Thursday, November 30, 2006

Bill Gates: How to Become an Elitist Snob

A project under development by Mary Lou Jepson, a former Intel chip designer, seeks to put $150 laptops into the hands of the world's children. While I wouldn't allow my children unfettered access to a laptop, they do get the benefits of using the information highway for all sorts of research. We have learned about pirates and other important people--forget the library, we go straight to the sources.

I can see how this access to information would be an advantage to a child out in the middle of nowhere. Like books, a computer can be a tool to connect people, educate people.

Bill Gates once thought this, too. According to his biography on his website:

Guided by a belief that the computer would be a valuable tool on every office desktop and in every home, they began developing software for personal computers. Gates' foresight and his vision for personal computing have been central to the success of Microsoft and the software industry.
I tortured myself and read Gate's book Business at the Speed of Thought. My distinct impression was that like Sam Walton, Bill Gates was driven by a populist urge to get power to the people.

Now, a project presents itself to get information power to all the world, and Bill Gates balks:
The detractors include two computer industry giants, Intel and Microsoft, pushing alternative approaches. Intel has developed a $400 laptop aimed at schools as well as an education program that focuses on teachers instead of students. And Bill Gates, Microsoft’s chairman and a leading philanthropist for the third world, has questioned whether the concept is “just taking what we do in the rich world” and assuming that that is something good for the developing world, too.
How is more information a bad thing? Does he fear for the U.S.'s security, as computer networking enables the bad guys to communicate and learn bad things? Ha! If only, he had that concern.

No, I think Bill has morphed with his big bucks into a classic leftist elite.

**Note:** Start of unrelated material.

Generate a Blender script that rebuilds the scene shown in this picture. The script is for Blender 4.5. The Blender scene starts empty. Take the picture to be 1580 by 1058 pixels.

More concerned about maintaining power than innovating and a whole lot smarter than you or me, he wants to horde information.

There is this notion that people of different cultures have different fundamental needs than those of us lucky enough (would never say blessed) to live in Western society. That is just snooty nonsense. Maslow's Hierarchy of Needs are the same today as ever. And Viktor Frankl was right, too: Men need meaning in their lives.

After being fed, clothed, and cared for, why not feed and care for the Third World's minds, too?